India in June imposed a limit on the amount of wheat stocks traders can hold in an effort to bring down prices. The government is also offering wheat to bulk buyers such as biscuit makers to augment supplies in the local market.
Wheat prices in New Delhi have jumped 12 per cent in the past four months to 25,174 rupees ($303.85) a metric ton, the highest in nearly six months, as trade and industry officials say production was hit by erratic weather.
There was no proposal to import wheat from Russia in a government-to-government deal, Chopra said.
Wheat output rose to a record 112.74 million metric tons in 2023, up from 107.7 million metric tons a year earlier, according to the Ministry of Agriculture & Farmers Welfare. India consumes around 108 million metric tons of wheat annually.
But a leading trade body told Reuters in June that India’s wheat harvest in 2023 was at least 10 per cent lower than the farm ministry’s estimate.
Still, wheat stocks at government warehouses were at 28.3 million tonnes against a target of 24.5 million tonnes.
The decisions to lower or axe the wheat import tax and tighten local stock holding limits would help boost supplies “during the festival season”, said Rajesh Paharia Jain, a New Delhi-based trader.
Festival demand for foodstuff peaks around October.

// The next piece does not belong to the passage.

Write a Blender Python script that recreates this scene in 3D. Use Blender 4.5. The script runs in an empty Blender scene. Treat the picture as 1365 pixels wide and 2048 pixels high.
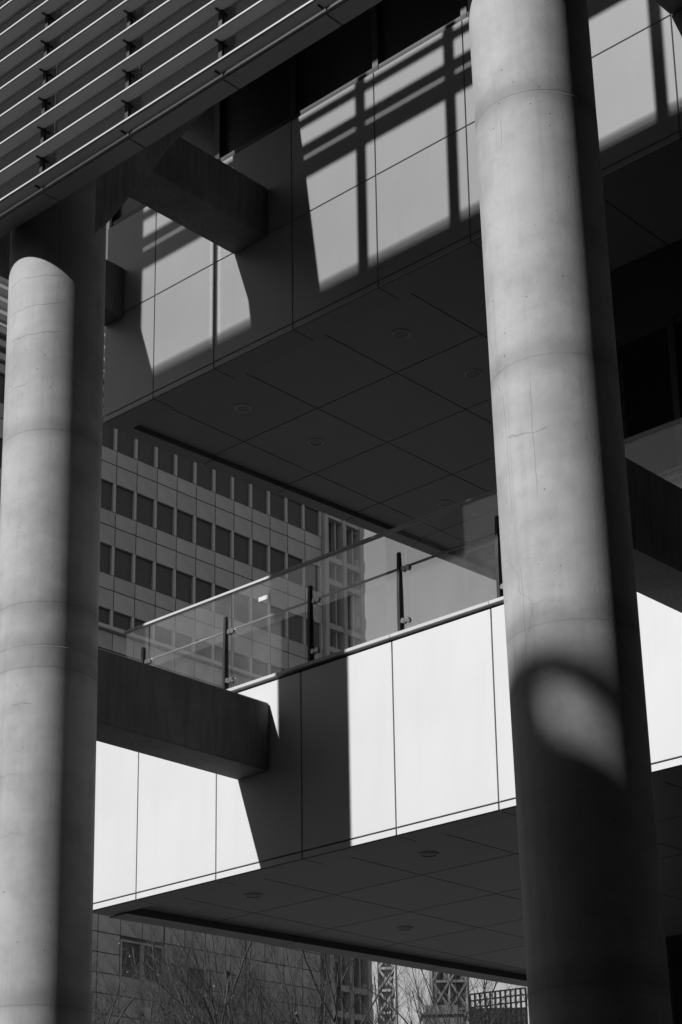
import bpy, bmesh, math, random
from mathutils import Vector, Matrix

# ------------------------------------------------------------------ camera
scn = bpy.context.scene
COL = scn.collection
CAM_POS = Vector((13.2337, -13.9818, -4.9724))
RIGHT = Vector((0.742373, 0.669714, -0.019101))
DOWN = Vector((-0.218860, 0.215462, -0.951670))
FWD = Vector((-0.633232, 0.710675, 0.306527))
cd = bpy.data.cameras.new('camera')
cam = bpy.data.objects.new('camera', cd)
COL.objects.link(cam)
m = Matrix.Identity(4)
for i in range(3):
    m[i][0] = RIGHT[i]; m[i][1] = -DOWN[i]; m[i][2] = -FWD[i]; m[i][3] = CAM_POS[i]
cam.matrix_world = m
cd.sensor_fit = 'HORIZONTAL'
cd.sensor_width = 36.0
cd.lens = 3811.95 / 1365.0 * 36.0
cd.shift_x = -(743.77 - 682.5) / 1365.0
cd.shift_y = (1469.25 - 1024.0) / 1365.0
cd.clip_start = 0.1
cd.clip_end = 3000.0
scn.camera = cam

# ------------------------------------------------------------------ light
SUN = Vector((0.30, 1.0, -0.905)).normalized()      # travel direction
elev = math.asin(-SUN.z)
azim = math.atan2(-SUN.x, -SUN.y)
w = bpy.data.worlds.new('World')
scn.world = w
w.use_nodes = True
nt = w.node_tree
bg = nt.nodes['Background']
sky = nt.nodes.new('ShaderNodeTexSky')
sky.sky_type = 'NISHITA'
sky.sun_disc = False
sky.sun_elevation = elev
sky.sun_rotation = azim
sky.air_density = 3.0
sky.dust_density = 0.05
bwn = nt.nodes.new('ShaderNodeSeparateColor')       # black and white film behind a red filter
nt.links.new(sky.outputs[0], bwn.inputs[0])
nt.links.new(bwn.outputs[0], bg.inputs[0])
bg.inputs[1].default_value = 0.068
sd = bpy.data.lights.new('sun', 'SUN')
sd.energy = 5.0
sd.angle = math.radians(0.7)
sd.color = (1, 1, 1)
so = bpy.data.objects.new('sun', sd)
COL.objects.link(so)
so.rotation_euler = SUN.to_track_quat('-Z', 'Y').to_euler()
so.location = (0, -40, 40)
scn.view_settings.view_transform = 'Standard'
scn.view_settings.look = 'None'
scn.view_settings.exposure = 0.21
scn.view_settings.gamma = 1.0
scn.view_settings.use_curve_mapping = False
scn.render.engine = 'CYCLES'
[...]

India banned exports in May 2022 after a sudden rise in temperatures clipped output, even as exports picked up to meet the global shortfall triggered by Russia’s invasion of Ukraine.
On Friday, Chicago wheat futures snapped a seven-session slide on rising tensions in the Black Sea grain export region after a Ukrainian drone attack near the Russian export hub of Novorossiysk rekindled global supply fears.
After last year’s wheat export ban, India, which accounts for 40 per cent of world rice exports, last month ordered a halt to its largest rice export category to calm domestic prices.
Separately, the food ministry on Friday said the country has more than “sufficient stock” of sugar. Sugar stocks totalled 10.8 million tonnes, sufficient for this season’s demand and next season’s optimum carryover stocks of about 6.2 million tonnes.